▶ **GIVEN MATERIAL**:

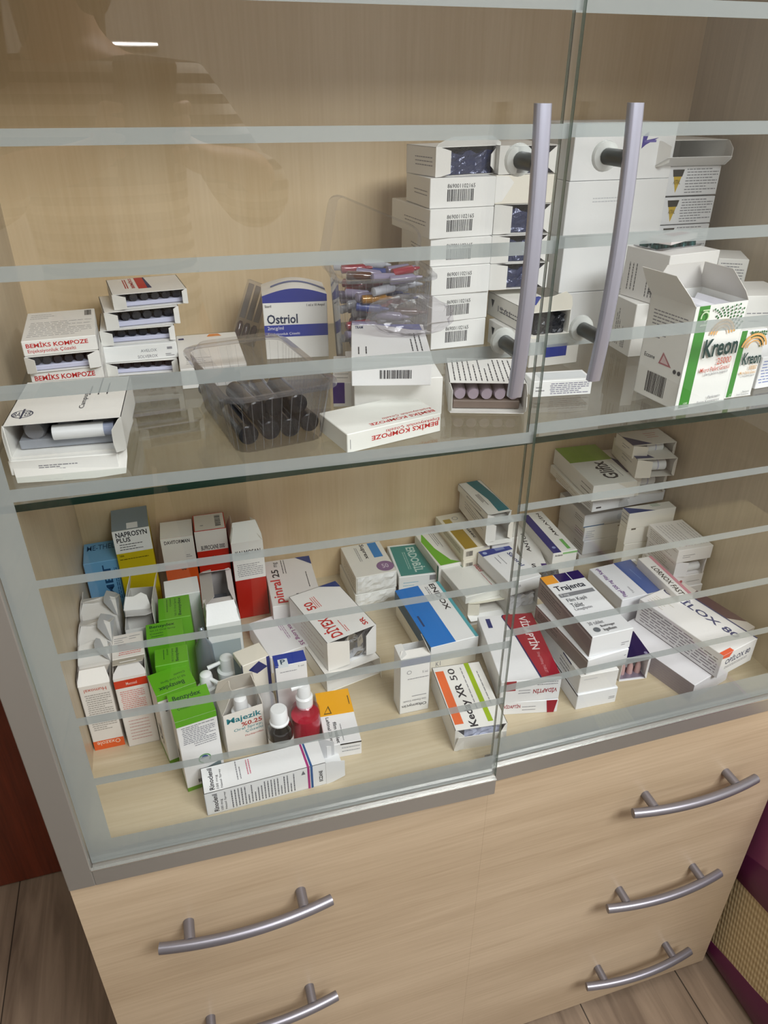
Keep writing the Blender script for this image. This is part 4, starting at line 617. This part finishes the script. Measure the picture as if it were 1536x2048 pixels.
foil_pack('redoxy','blue-lettered leaflet and foil inside the Keday XR carton',mat('leaflet_print','B9BED2',.5,bump=.4,bs=100),hf=.85,wf=(.2,.9))
viP=[('T','p',[(.48,1),(1,1),(1,.02),(.68,.02),(.62,.3),(.55,.65),(.44,.97)],'9A2030'),('T','p',[(.45,1),(.48,1),(.44,.97),(.55,.65),(.62,.3),(.68,.02),(.65,.02),(.53,.62),(.42,.97)],'2A2458'),('T','T','VİDAPTİN',.72,.42,.9,.95,'E6D5D6',270),('T','r',.12,.8,.2,.95,'22306E'),('T','t','50mg/1000mg TABLET',.76,.08,.82,.38,'C98A92',270)]
viF=[('F','T','VİDAPTİN',.55,.3,.95,.55,'A02A38',180),('F','r',.05,.55,.25,1,'9A2030'),('F','l',.3,.35,.5,.6,2,GY),('F','l',.6,.7,.95,.9,2,GY)]
carton('vida2','white VİDAPTİN carton under the dark red striped one','EBECEE',[('F','T','VİDAPTİN',.02,.5,.32,.85,'A02A38'),('F','p',[(.78,1),(.98,1),(.94,0),(.82,0)],'9A2030'),('F','l',.35,.2,.6,.7,2,GY)],group='VİDAPTİN cartons')
carton('vida','white VİDAPTİN carton with a curved dark red panel, upper one','EBECEE',viP+viF,group='VİDAPTİN cartons')
tjL=[('L','r',0,0,1,1,'8F8380'),('L','r',.0,.82,1,.90,'B4AAA7'),('L','l',.05,.3,.45,.8,4,'4A4245'),('L','p',[(0,.97),(1,.97),(1,1),(0,1)],'4E4746')]
tjP=[('T','r',.0,.86,.32,1,'F0A02A'),('T','r',.34,.86,.66,1,'241458'),('T','r',.68,.86,1,1,'241458'),('T','T','Trajenta',.1,.70,.85,.81,'2E3440'),('T','r',.06,.62,.94,.68,'86888C'),('T','t','5 mg',.1,.63,.3,.67,'E3E4E6'),('T','t','Film Kaplı',.14,.52,.62,.59,'4A4E56'),('T','t','Tablet',.14,.44,.42,.51,'4A4E56'),('T','t','Linagliptin',.14,.38,.56,.43,GY),('T','t','30 tablet',.14,.15,.5,.2,GY),('T','d',.22,.08,.0045,'6E7378'),('T','t','Boehringer',.36,.09,.7,.13,DK),('T','t','Ingelheim',.36,.03,.66,.08,DK),('F','l',.76,.2,.95,.4,2,GY)]
carton('traj4','white carton at the bottom of the Trajenta stack','EDEEF0',tjL[:0]+[('L','r',0,.88,1,.97,'5A5454'),('F','l',.8,.3,.95,.5,2,GY)])
carton('traj3','white carton with a navy and white edge line, third from top under Trajenta','EEECE9',[('L','r',0,.9,1,1,'E8E8E8'),('L','r',.6,.9,.8,1,NVY),('L','l',.55,.15,.95,.75,3,DK),('F','l',.1,.7,.5,.8,1,'C9C9CC')])
carton('traj2','white Trajenta carton with a brown-grey side, second from top','EDEEF0',tjL+[('F','l',.9,.5,.98,.7,1,GY)],group='Trajenta cartons')
carton('traj','white Trajenta 5 mg carton with orange and violet squares, topmost of its stack','EDEEF0',tjP+tjL,group='Trajenta cartons')
carton('navy','dark violet topped carton with an open end, right of the Trajenta stack','EDECEE',[('T','r',0,.04,1,1,'221748'),('T','d',.88,.14,.0025,'8F88A8')],open='F',flaps=[('R',.006,30,.2)])
blister_pack(world_in('navy',.02,.012,.002)+(-7,.034,.02,.018),'pink tablet blister in the open end of the violet-topped carton',mat('lilac_grey_foil','8F8696',.3,.4),mat('pink_dome','C6A2A0',.2),n=(3,1))
carton('flagyl','flat white Flagyl 500 carton with a broad blue band','EAEBEE',[('T','r',.52,0,.9,1,'0F4C9A'),('T','T','Flagyl 500 mg Film Kaplı',.08,.06,.18,.95,'6A3A84',90),('T','t','Tablet',.3,.1,.34,.3,GY,90),('T','l',.66,.4,.72,.75,1,'4F7EC0',90)]); carton('fla2','white carton under the Flagyl 500 carton','DCDCDE')
carton('lornox','narrow white LORNOX FAST carton with a pink stripe','EBEAEA',[('T','r',.76,0,1,1,'CB8496'),('T','T','LORNOX FAST',.2,.05,.58,.75,DK,270)]); carton('lor2','white carton under the LORNOX FAST carton','DCDCDE')
opL=[('L','l',.04,.1,.96,.9,7,'6C6670')]
carton('opilox','large white OPİLOX 80 carton resting on another box at the right front','EDECEC',[('T','T','OPİLOX 80',.62,.10,.84,.99,'22356E',270),('T','r',.965,0,1,1,'22356E'),('T','l',.08,.72,.4,.95,5,'C9C3B6',270),('T','r',.0,.0,.3,.045,'E5502C'),('F','T','OPİLOX 80',.12,.5,.85,.8,'2A3A66'),('F','l',.14,.3,.8,.42,2,GY),('F','p',[(0,1),(.28,1),(.2,.8),(0,.86)],'E5502C')]+opL)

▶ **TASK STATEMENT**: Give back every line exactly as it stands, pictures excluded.

▶ **THE OUTPUT**:
Keep writing the Blender script for this image. This is part 4, starting at line 617. This part finishes the script. Measure the picture as if it were 1536x2048 pixels.
foil_pack('redoxy','blue-lettered leaflet and foil inside the Keday XR carton',mat('leaflet_print','B9BED2',.5,bump=.4,bs=100),hf=.85,wf=(.2,.9))
viP=[('T','p',[(.48,1),(1,1),(1,.02),(.68,.02),(.62,.3),(.55,.65),(.44,.97)],'9A2030'),('T','p',[(.45,1),(.48,1),(.44,.97),(.55,.65),(.62,.3),(.68,.02),(.65,.02),(.53,.62),(.42,.97)],'2A2458'),('T','T','VİDAPTİN',.72,.42,.9,.95,'E6D5D6',270),('T','r',.12,.8,.2,.95,'22306E'),('T','t','50mg/1000mg TABLET',.76,.08,.82,.38,'C98A92',270)]
viF=[('F','T','VİDAPTİN',.55,.3,.95,.55,'A02A38',180),('F','r',.05,.55,.25,1,'9A2030'),('F','l',.3,.35,.5,.6,2,GY),('F','l',.6,.7,.95,.9,2,GY)]
carton('vida2','white VİDAPTİN carton under the dark red striped one','EBECEE',[('F','T','VİDAPTİN',.02,.5,.32,.85,'A02A38'),('F','p',[(.78,1),(.98,1),(.94,0),(.82,0)],'9A2030'),('F','l',.35,.2,.6,.7,2,GY)],group='VİDAPTİN cartons')
carton('vida','white VİDAPTİN carton with a curved dark red panel, upper one','EBECEE',viP+viF,group='VİDAPTİN cartons')
tjL=[('L','r',0,0,1,1,'8F8380'),('L','r',.0,.82,1,.90,'B4AAA7'),('L','l',.05,.3,.45,.8,4,'4A4245'),('L','p',[(0,.97),(1,.97),(1,1),(0,1)],'4E4746')]
tjP=[('T','r',.0,.86,.32,1,'F0A02A'),('T','r',.34,.86,.66,1,'241458'),('T','r',.68,.86,1,1,'241458'),('T','T','Trajenta',.1,.70,.85,.81,'2E3440'),('T','r',.06,.62,.94,.68,'86888C'),('T','t','5 mg',.1,.63,.3,.67,'E3E4E6'),('T','t','Film Kaplı',.14,.52,.62,.59,'4A4E56'),('T','t','Tablet',.14,.44,.42,.51,'4A4E56'),('T','t','Linagliptin',.14,.38,.56,.43,GY),('T','t','30 tablet',.14,.15,.5,.2,GY),('T','d',.22,.08,.0045,'6E7378'),('T','t','Boehringer',.36,.09,.7,.13,DK),('T','t','Ingelheim',.36,.03,.66,.08,DK),('F','l',.76,.2,.95,.4,2,GY)]
carton('traj4','white carton at the bottom of the Trajenta stack','EDEEF0',tjL[:0]+[('L','r',0,.88,1,.97,'5A5454'),('F','l',.8,.3,.95,.5,2,GY)])
carton('traj3','white carton with a navy and white edge line, third from top under Trajenta','EEECE9',[('L','r',0,.9,1,1,'E8E8E8'),('L','r',.6,.9,.8,1,NVY),('L','l',.55,.15,.95,.75,3,DK),('F','l',.1,.7,.5,.8,1,'C9C9CC')])
carton('traj2','white Trajenta carton with a brown-grey side, second from top','EDEEF0',tjL+[('F','l',.9,.5,.98,.7,1,GY)],group='Trajenta cartons')
carton('traj','white Trajenta 5 mg carton with orange and violet squares, topmost of its stack','EDEEF0',tjP+tjL,group='Trajenta cartons')
carton('navy','dark violet topped carton with an open end, right of the Trajenta stack','EDECEE',[('T','r',0,.04,1,1,'221748'),('T','d',.88,.14,.0025,'8F88A8')],open='F',flaps=[('R',.006,30,.2)])
blister_pack(world_in('navy',.02,.012,.002)+(-7,.034,.02,.018),'pink tablet blister in the open end of the violet-topped carton',mat('lilac_grey_foil','8F8696',.3,.4),mat('pink_dome','C6A2A0',.2),n=(3,1))
carton('flagyl','flat white Flagyl 500 carton with a broad blue band','EAEBEE',[('T','r',.52,0,.9,1,'0F4C9A'),('T','T','Flagyl 500 mg Film Kaplı',.08,.06,.18,.95,'6A3A84',90),('T','t','Tablet',.3,.1,.34,.3,GY,90),('T','l',.66,.4,.72,.75,1,'4F7EC0',90)]); carton('fla2','white carton under the Flagyl 500 carton','DCDCDE')
carton('lornox','narrow white LORNOX FAST carton with a pink stripe','EBEAEA',[('T','r',.76,0,1,1,'CB8496'),('T','T','LORNOX FAST',.2,.05,.58,.75,DK,270)]); carton('lor2','white carton under the LORNOX FAST carton','DCDCDE')
opL=[('L','l',.04,.1,.96,.9,7,'6C6670')]
carton('opilox','large white OPİLOX 80 carton resting on another box at the right front','EDECEC',[('T','T','OPİLOX 80',.62,.10,.84,.99,'22356E',270),('T','r',.965,0,1,1,'22356E'),('T','l',.08,.72,.4,.95,5,'C9C3B6',270),('T','r',.0,.0,.3,.045,'E5502C'),('F','T','OPİLOX 80',.12,.5,.85,.8,'2A3A66'),('F','l',.14,.3,.8,.42,2,GY),('F','p',[(0,1),(.28,1),(.2,.8),(0,.86)],'E5502C')]+opL)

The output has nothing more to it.